Hey there everybody! So, immediately after E3 this year, Valve held their Steam Next Fest, in which just a ton of indie games released limited time demos. And I downloaded and played just…a lot of them. Like, a lot a lot. I present to you the first in a series of reviews on those demos: The Big Con!
The Big Con is an upcoming indie adventure game, developed by Mighty Yell Studios and published by Skybound Games. Set in the 90s, you play as a teenage girl on a quest to save her family video store from loan sharks by picking pockets and hustling people across the country with the help of your criminal mentor. It’s bright, colorful, and surprisingly wholesome for a game about robbing people.
The demo is fairly streamlined, and crafted as such. Sometimes demos are just ‘the first thirty minutes or so of a game’, which can work out fine, but this isn’t one of those. Instead we start with the plot regarding the loan sharks already established and the criminal mentor already met.

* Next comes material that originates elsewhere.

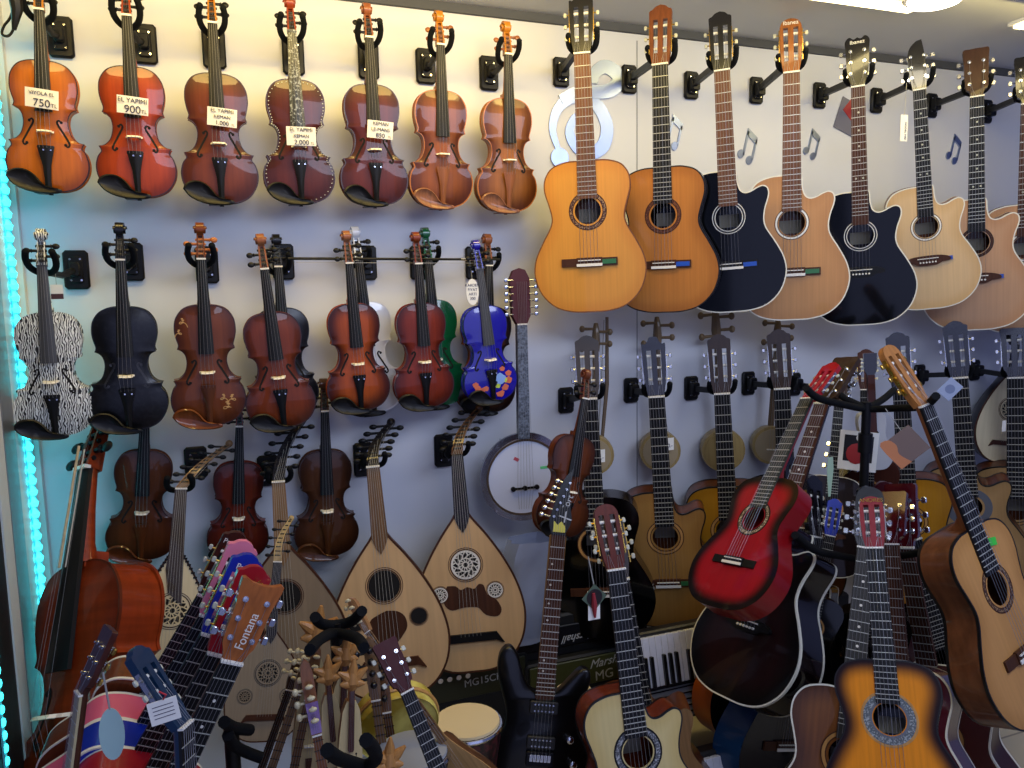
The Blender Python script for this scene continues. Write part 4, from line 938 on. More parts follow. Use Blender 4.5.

On the one hand this causes some issues in that it’s kind of hard to get invested when I have no real connection to the video store, nor reason to trust or be impressed with the mentor (the demo even jokes about how the mom isn’t actually in the demo). But on the other hand…it’s a demo (I’m saying demo a lot lately). It’s fine for it not to get me emotionally invested, so long as it gets me to like the characters, the art style, and the gameplay.
Quite fortunately, The Big Con‘s demo nails that in all respects. The characters, most especially the main character, are quite excellent. Ted is a fun criminal mentor, who manages to be snarky and clever without coming off as creepy or malicious (a difficult line to walk when you’re writing the adult male mentor of a teenage girl). ‘Rad Ghost’, the character who most directly addresses the player, is a cute little 90s pastiche. And Ali, the player character, is an adorably awkward but determined young woman, and I do find myself wanting her to succeed and pull this off.
The art style is likewise excellent, if extremely specific. The Big Con isn’t just set in the 90s, it drips with 90s style. Sometimes in deliberate parody ways…
But also in just the general aesthetics of the locations
As well as in the more important dialogue scenes
This game isn’t just a game set in the 90s the way IT was set in the 80s, or the way Stranger Things is set in the 80s as an homage to 80s media. This is a Nicktoon brought to life. From the background, to the style, to the way that half the cast is technicolor. While the gameplay is on the more modern side of things, everything else about the game is pure 90s.
The dedication is impressive, and it pulls it off remarkably well. But it’s also a very niche and specific aesthetic. If it doesn’t appeal to you…this game might not be for you. It’s not an endless stream of 90s jokes, the humor is honestly more modern rather than 90s irony, but it never lets up on the visuals.
In the demo, you focus on two areas. The first half is the town where Ali lives, as she picks pockets for the first time and learns to adjust to the new way of making money to save her family’s video store. The second is at an upscale mall, once she’s set out on a cross country trip with Ted, heading for the Las Vegas equivalent of this setting to make the money she needs.
Gameplay is primarily focused around exploration, item collecting, and picking pockets in the demo, and all of them work fine. There’s no pixel hunting for the first two of those gameplay styles. It’s always very clear what you can and can’t interact with once you get close enough. For the latter, pickpocketing is done with a sliding bar quick time event (QTE).
It’s a little odd at first, because it relies on releasing the button at a certain point rather than pressing it like most, but it’s easy enough to get the hang of, and it’s entirely possible to turn off the minigame and just always succeed, if you’d rather focus on the story and item collection. Which is entirely valid, believe me.
All in all The Big Con‘s demo was quite excellent. It’s sadly no longer available, but you can find playthroughs online if you want. At the end of the day, it did its job of representing the game well and of making me want to play the actual, finished game. And I can’t wait for it to come out in full!